Walters has been watching burrowing owls in Santa Fe for the past 20 years since he moved here from California. And what he’s seen alarms him: colony after colony disappearing, from one next to the handball courts on Zia Road to one on a vacant field at Cordova Road and Old Pecos Trail.
“This is the last vestige of burrowing owls in Santa Fe County, to my knowledge,” Walters said. “It’s incremental development and habitat destruction, bit by bit.”
It’s not that small burrowing owls — some 9 inches tall — have a fondness for runways and the smell of jet fuel. It’s that burrowing owls build their nests in abandoned prairie dog holes.
So how did the prairie dogs decide on the airport? According to previous Journal reports, the city long has used the airport as a dumping ground for relocated prairie dogs. But in the past two years, hundreds of those relocated prairie dogs have been collected and shipped somewhere else.
“Prairie dogs are a keystone species — a highly interactive species,” said Nicole Rosmarino, conservation director of Forest Guardians. That means the presence of a prairie dog attracts other animals.
Some 200 species of wildlife have been documented on or near prairie dog colonies, Rosmarino said.
Jim Montman, director of the Santa Fe Municipal Airport, knows that only too well.
“They attract the burrowing owls and hawks and coyotes and wild dogs, none of which mix very well with aircraft,” Montman said. “The FAA has a zero tolerance on holes in the safety areas, but they also understand … the Federal Migratory Bird Act.” According to the act, once certain species of migratory birds — including burrowing owls — have established a habitat, it’s illegal to disturb them without a federal permit.
But it’s the prairie dog holes that are a particular problem.
“If a landing gear leaves the runways and hits a burrow, you’d end up with a severely damaged aircraft” and possibly injured people inside, Montman said.
So the airport and the city of Santa Fe are working with Hawks Aloft, a program based in Albuquerque, to try to deal with the burrowing owls.
“If they’re outside the safety areas, we typically don’t do anything with them,” Montman said.

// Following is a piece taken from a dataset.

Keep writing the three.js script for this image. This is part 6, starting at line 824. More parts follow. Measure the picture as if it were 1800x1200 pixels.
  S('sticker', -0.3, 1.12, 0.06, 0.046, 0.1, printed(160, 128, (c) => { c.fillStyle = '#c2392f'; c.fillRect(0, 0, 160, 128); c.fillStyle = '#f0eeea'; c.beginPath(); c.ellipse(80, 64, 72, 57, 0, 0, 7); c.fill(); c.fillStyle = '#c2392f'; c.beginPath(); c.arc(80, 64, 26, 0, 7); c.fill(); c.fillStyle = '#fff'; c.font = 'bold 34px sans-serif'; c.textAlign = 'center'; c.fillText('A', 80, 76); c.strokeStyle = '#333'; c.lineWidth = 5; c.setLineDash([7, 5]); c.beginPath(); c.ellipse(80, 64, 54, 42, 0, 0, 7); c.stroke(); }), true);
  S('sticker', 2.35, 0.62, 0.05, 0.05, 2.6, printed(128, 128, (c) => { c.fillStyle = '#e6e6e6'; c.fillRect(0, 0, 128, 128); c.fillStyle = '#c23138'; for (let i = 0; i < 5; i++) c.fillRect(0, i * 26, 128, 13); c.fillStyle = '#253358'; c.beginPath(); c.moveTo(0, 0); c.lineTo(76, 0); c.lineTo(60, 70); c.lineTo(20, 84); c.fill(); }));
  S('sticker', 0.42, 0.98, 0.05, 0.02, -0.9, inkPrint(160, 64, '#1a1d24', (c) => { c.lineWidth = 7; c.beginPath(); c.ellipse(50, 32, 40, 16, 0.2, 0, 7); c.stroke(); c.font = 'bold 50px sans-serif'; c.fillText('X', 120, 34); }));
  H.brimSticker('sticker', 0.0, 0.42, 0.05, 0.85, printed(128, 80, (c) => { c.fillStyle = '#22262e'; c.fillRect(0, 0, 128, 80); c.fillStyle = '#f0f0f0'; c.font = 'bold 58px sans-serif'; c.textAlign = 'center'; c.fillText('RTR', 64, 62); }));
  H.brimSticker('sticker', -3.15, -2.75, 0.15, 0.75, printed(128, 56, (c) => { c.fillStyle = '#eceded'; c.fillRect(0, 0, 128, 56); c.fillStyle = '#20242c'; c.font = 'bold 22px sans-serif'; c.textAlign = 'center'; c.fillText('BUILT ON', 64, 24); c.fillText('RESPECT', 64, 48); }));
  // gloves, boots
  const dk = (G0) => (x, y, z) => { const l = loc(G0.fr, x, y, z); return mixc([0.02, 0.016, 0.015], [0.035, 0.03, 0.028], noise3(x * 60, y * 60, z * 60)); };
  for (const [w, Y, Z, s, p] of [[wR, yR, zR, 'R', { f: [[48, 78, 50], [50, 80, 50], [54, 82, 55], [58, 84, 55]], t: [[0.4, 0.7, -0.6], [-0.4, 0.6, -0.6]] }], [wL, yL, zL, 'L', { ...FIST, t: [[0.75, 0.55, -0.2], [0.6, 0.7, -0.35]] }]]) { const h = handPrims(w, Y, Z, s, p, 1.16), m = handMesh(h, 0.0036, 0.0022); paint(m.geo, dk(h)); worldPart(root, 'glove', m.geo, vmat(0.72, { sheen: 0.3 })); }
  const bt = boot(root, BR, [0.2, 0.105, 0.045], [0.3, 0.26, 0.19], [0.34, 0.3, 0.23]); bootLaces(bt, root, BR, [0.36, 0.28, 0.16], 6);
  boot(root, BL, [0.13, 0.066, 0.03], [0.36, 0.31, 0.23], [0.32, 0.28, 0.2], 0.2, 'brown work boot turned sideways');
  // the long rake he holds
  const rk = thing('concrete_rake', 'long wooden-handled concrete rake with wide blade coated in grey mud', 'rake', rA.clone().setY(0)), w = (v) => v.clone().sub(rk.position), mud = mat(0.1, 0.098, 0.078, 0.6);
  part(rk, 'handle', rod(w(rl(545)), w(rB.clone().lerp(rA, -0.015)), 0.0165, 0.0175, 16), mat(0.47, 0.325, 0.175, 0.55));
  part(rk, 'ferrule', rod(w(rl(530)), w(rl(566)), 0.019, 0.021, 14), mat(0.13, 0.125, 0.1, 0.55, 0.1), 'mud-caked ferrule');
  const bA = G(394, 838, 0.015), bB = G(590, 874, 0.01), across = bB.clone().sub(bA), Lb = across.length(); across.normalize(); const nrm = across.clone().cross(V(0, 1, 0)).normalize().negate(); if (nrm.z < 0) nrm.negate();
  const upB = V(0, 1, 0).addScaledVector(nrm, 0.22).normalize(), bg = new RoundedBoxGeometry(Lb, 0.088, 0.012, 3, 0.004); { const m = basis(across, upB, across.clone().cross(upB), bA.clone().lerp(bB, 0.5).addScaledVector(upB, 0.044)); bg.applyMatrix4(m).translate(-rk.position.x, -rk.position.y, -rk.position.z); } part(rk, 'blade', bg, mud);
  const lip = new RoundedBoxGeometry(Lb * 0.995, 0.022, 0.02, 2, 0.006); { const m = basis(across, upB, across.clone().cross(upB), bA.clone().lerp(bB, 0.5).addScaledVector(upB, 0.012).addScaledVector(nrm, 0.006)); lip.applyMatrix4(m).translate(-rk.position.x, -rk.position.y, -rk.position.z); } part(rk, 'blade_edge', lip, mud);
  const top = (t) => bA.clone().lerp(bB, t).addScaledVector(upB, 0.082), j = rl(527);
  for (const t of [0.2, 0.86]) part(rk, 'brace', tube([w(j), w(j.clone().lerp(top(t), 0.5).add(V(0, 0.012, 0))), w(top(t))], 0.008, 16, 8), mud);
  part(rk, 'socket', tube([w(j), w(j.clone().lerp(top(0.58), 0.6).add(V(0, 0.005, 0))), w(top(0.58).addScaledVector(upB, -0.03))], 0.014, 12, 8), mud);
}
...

“We’ve never had an aircraft hit an owl, but we have had other birds hit,” said Montman, “as well as prairie dogs and coyotes.”
Each October, when the burrowing owls migrate to southern New Mexico and northern Mexico, the airport deals with the burrows that are in precarious locations.

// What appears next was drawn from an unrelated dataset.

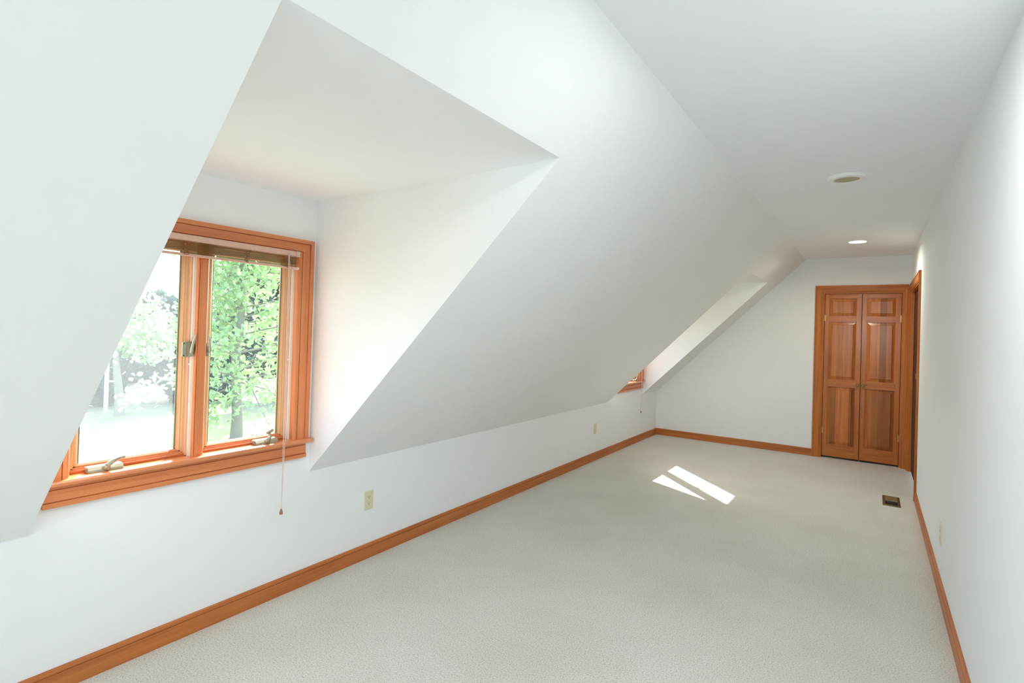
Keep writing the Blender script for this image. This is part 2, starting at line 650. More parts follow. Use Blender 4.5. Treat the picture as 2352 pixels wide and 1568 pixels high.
# far wall with the closet opening
CL = (2.052, 2.842, 2.005)
b = MB()
b.box(0, CL[0], L, L + 0.12, 0, H + 0.1)
b.box(CL[1], W, L, L + 0.12, 0, H + 0.1)
b.box(CL[0], CL[1], L, L + 0.12, CL[2], H + 0.1)
o = b.build('wall_far', M_WALL, kind='structure')
tag(o, 'white gable end wall around the folding closet doors', 'wall')
b = MB()
b.box(CL[0] - 0.2, CL[1] + 0.07, L + 0.8, L + 0.9, 0, 2.3)
b.box(CL[0] - 0.3, CL[0] - 0.2, L + 0.12, L + 0.9, 0, 2.3)
b.box(CL[0] - 0.3, W + 0.12, L + 0.12, L + 0.9, 2.3, 2.4)
b.box(W, W + 0.12, L + 0.12, L + 0.9, 0, 2.3)
b.build('wall_closet', M_WALL, kind='structure')

# end wall behind the camera, with an opening added for the fill light
b = MB()
FILL_WIN = (1.72, 2.74, 1.2, 2.1)
b.box(0, FILL_WIN[0], YB - 0.12, YB, 0, H + 0.1)
b.box(FILL_WIN[1], W, YB - 0.12, YB, 0, H + 0.1)
b.box(FILL_WIN[0], FILL_WIN[1], YB - 0.12, YB, 0, FILL_WIN[2])
b.box(FILL_WIN[0], FILL_WIN[1], YB - 0.12, YB, FILL_WIN[3], H + 0.1)
b.build('wall_back', M_WALL, kind='structure')
w3 = empty('window_3', (2.23, YB, 1.2), kind='structure')  # unseen window, added to frame the fill light
CASP = [(0, 0), (0.085, 0), (0.085, 0.022), (0.068, 0.022), (0.066, 0.017), (0.016, 0.015), (0.012, 0.012), (0, 0.010)]
MB().mold((FILL_WIN[0], YB, FILL_WIN[3]), (FILL_WIN[1], YB, FILL_WIN[3]), (0, 0, 1), (0, 1, 0), CASP, 1, 1).build('head_casing', CAS_X, w3)
MB().mold((FILL_WIN[0], YB, FILL_WIN[2]), (FILL_WIN[0], YB, FILL_WIN[3]), (-1, 0, 0), (0, 1, 0), CASP, 1, 1).build('side_casing', CAS_Z, w3)
MB().mold((FILL_WIN[1], YB, FILL_WIN[2]), (FILL_WIN[1], YB, FILL_WIN[3]), (1, 0, 0), (0, 1, 0), CASP, 1, 1).build('side_casing', CAS_Z, w3)
MB().mold((FILL_WIN[0], YB, FILL_WIN[2]), (FILL_WIN[1], YB, FILL_WIN[2]), (0, 0, -1), (0, 1, 0), CASP, 1, 1).build('sill_casing', CAS_X, w3)

# ------------------------------------------------------------------ baseboards
BBP = [(0, 0), (0.089, 0), (0.089, 0.005), (0.085, 0.009), (0.078, 0.0115), (0.0715, 0.012), (0.0705, 0.009), (0.0690, 0.009), (0.0685, 0.014), (0, 0.015)]
o = MB().mold((0, YB, 0), (0, L, 0), (0, 0, 1), (1, 0, 0), BBP).build('baseboard_left', BASE_Y, kind='structure')
tag(o, 'reddish fir baseboard along the foot of the knee wall', 'baseboard')
o = MB().mold((0.01, L, 0), (CL[0] - 0.08, L, 0), (0, 0, 1), (0, -1, 0), BBP).build('baseboard_far', BASE_X, kind='structure')
tag(o, 'reddish fir baseboard along the gable wall up to the closet', 'baseboard')
o = MB().mold((W, YB, 0), (W, 6.028, 0), (0, 0, 1), (-1, 0, 0), BBP).build('baseboard_right', BASE_Y, kind='structure')
tag(o, 'reddish fir baseboard along the tall plain wall', 'baseboard')

# ------------------------------------------------------------------ closet doors (door_1)
d1 = empty('door_1', ((CL[0] + CL[1]) / 2, L, 0), 'glossy reddish fir bifold closet doors with raised panels in the gable wall', 'closet door', kind='structure')
DCP = [(0, 0), (0.088, 0), (0.088, 0.021), (0.074, 0.021), (0.072, 0.017), (0.045, 0.0185), (0.018, 0.0155), (0.012, 0.012), (0, 0.010)]
MB().mold((CL[0], L, CL[2]), (CL[1], L, CL[2]), (0, 0, 1), (0, -1, 0), DCP, 1, 0.55).build('head_casing', CAS_X, d1)
MB().mold((CL[0], L, 0), (CL[0], L, CL[2]), (-1, 0, 0), (0, -1, 0), DCP, 0, 1).build('side_casing', CAS_Z, d1)
DCP2 = [(u * 0.74, v) for u, v in DCP]
MB().mold((CL[1], L, 0), (CL[1], L, CL[2] + 0.04), (1, 0, 0), (0, -1, 0), DCP2, 0, 0.6).build('side_casing', CAS_Z, d1)
b = MB()
b.box(CL[0] - 0.002, CL[0] + 0.012, L, L + 0.12, 0, CL[2])
b.box(CL[1] - 0.012, CL[1] + 0.002, L, L + 0.12, 0, CL[2])
b.box(CL[0] + 0.012, CL[1] - 0.012, L, L + 0.12, CL[2] - 0.012, CL[2] + 0.002)
b.build('jamb', CAS_Z, d1)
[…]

“We go in and cover up those burrows and otherwise take care of the habitat near the runways and runway safety areas so they don’t relocate into an area that’s a problem with flight safety,” Montman said.
“We’re proud of trying to work with these groups, to make sure we’re not violating any federal laws.”
Beyond those safety precautions, the city is working with a number of environmental groups on the burrowing owl and prairie dog situation.
Rosmarino said, “We are trying to encourage the city not only to not harm these owls and prairie dogs at the airport, but also to create a preserve at the airport. Mayor (David) Coss has recently publicly advocated such a preserve, part of which would be located at the airport.”
That would sit well with bird watcher Walters.
“These animals, or similar ones, have been here since the Miocene ages, 27 million years ago,” he said.
“But suddenly, in the last 50 years, we can’t manage to all live together.”